In the summer of 1941, I participated in a research project with Carl Shoup and we wrote a book, Taxing to Prevent Inflation. It's not something I am proud of now. It was in the style of a model and it had to do with how much taxation was required to prevent inflation, which I now believe was a wrong issue.[...]
As a result of the Keynesian revolution, money has almost dropped out of the picture. I look back at that and say, how the hell could I have done that? I had good training in monetary history at Chicago and yet, once the Keynesian revolution came along, everything was on fiscal policy, and that's why I was trying to answer the question about the level of taxation needed to stem inflation. With a sufficiently expansive monetary policy, no amount of taxes could do it. It was the wrong question. The right question was,"What monetary policy do we need?" That was the result of the mindset we had.
It should be noted that the monetary theory Friedman turned to was a very simple quantity theory that misses most of the nuances of the more complex Austrian School monetary theory that explains both the business cycle and the complex manner in which money supply increases can impact different prices at different times.
Also, Friedman, although distancing himself from his brush with Keynesian theory in 1941, never did completely cut the cord from Keynesian theory.

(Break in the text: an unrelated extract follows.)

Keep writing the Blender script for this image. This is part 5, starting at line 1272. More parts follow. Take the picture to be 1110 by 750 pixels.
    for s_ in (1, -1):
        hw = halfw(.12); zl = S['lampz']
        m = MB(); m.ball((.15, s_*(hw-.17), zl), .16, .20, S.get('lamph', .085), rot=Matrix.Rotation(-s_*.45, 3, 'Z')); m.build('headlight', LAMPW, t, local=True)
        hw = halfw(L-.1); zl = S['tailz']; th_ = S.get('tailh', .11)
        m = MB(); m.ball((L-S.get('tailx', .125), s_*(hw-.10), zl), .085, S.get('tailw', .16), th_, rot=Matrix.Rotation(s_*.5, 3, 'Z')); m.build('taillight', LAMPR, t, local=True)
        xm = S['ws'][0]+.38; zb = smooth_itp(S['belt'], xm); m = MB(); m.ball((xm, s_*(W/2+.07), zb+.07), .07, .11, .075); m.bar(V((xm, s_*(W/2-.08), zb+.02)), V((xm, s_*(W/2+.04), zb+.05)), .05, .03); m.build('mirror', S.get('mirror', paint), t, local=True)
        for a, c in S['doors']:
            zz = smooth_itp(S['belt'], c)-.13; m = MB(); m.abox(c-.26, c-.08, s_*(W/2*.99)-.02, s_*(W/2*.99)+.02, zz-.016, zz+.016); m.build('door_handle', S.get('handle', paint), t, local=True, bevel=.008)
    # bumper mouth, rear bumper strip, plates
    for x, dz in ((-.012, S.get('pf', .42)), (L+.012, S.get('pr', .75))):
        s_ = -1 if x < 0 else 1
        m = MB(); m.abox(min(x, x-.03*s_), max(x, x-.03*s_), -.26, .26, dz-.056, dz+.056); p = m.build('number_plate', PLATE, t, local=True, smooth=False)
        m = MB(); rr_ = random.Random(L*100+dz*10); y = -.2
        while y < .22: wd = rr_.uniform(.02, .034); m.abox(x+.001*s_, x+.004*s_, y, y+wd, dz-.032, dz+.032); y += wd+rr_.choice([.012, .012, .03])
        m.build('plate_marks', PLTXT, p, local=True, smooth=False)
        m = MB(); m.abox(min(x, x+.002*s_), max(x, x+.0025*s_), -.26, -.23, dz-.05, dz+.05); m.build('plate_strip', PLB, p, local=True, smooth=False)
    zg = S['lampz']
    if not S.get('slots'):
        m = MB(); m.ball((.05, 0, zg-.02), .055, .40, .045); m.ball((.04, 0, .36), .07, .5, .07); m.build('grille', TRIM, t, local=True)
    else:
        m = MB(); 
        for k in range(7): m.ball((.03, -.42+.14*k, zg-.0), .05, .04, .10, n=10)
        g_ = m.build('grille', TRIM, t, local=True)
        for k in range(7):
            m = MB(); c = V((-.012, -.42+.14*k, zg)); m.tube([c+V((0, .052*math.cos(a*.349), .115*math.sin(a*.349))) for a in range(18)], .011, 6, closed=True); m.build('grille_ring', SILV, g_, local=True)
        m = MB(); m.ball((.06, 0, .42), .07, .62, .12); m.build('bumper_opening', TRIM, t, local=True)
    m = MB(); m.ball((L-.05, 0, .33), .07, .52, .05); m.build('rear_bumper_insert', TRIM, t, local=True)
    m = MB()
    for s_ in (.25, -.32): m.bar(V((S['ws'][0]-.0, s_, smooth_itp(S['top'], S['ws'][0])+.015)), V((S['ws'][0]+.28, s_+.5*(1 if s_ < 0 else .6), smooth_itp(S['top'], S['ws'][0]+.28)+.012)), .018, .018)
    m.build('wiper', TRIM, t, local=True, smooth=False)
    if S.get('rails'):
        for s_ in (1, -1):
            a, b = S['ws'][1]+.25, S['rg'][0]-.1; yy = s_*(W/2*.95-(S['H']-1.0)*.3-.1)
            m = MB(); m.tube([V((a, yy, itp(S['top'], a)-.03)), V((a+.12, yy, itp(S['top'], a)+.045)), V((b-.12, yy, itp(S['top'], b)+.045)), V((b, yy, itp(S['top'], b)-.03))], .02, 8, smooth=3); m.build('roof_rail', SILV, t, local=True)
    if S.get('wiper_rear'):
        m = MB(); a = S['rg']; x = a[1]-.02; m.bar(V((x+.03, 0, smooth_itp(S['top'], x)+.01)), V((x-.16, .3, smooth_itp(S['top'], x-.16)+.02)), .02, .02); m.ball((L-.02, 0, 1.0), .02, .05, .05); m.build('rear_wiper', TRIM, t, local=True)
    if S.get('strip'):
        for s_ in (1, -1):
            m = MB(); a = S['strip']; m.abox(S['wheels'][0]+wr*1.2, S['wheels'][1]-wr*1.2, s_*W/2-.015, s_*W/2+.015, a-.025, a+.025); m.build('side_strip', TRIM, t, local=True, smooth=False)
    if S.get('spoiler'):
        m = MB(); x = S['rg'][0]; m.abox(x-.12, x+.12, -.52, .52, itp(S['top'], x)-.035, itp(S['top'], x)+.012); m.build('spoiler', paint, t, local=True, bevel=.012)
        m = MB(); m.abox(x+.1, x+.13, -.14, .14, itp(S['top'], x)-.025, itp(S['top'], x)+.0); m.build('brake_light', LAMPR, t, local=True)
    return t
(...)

Indeed, Murray Rothbard points out that the Chicago school, of which Friedman was a member, always held three key ideas, among them:
[A] proto-Keynesian policy of stabilizing the price-level through expansionary fiscal and monetary programs during a recession.This Keyensian-type thinking, Friedman never shook off completely, although his 2003 North Beach confession suggests that he was beginning to see problems with his monetary theory.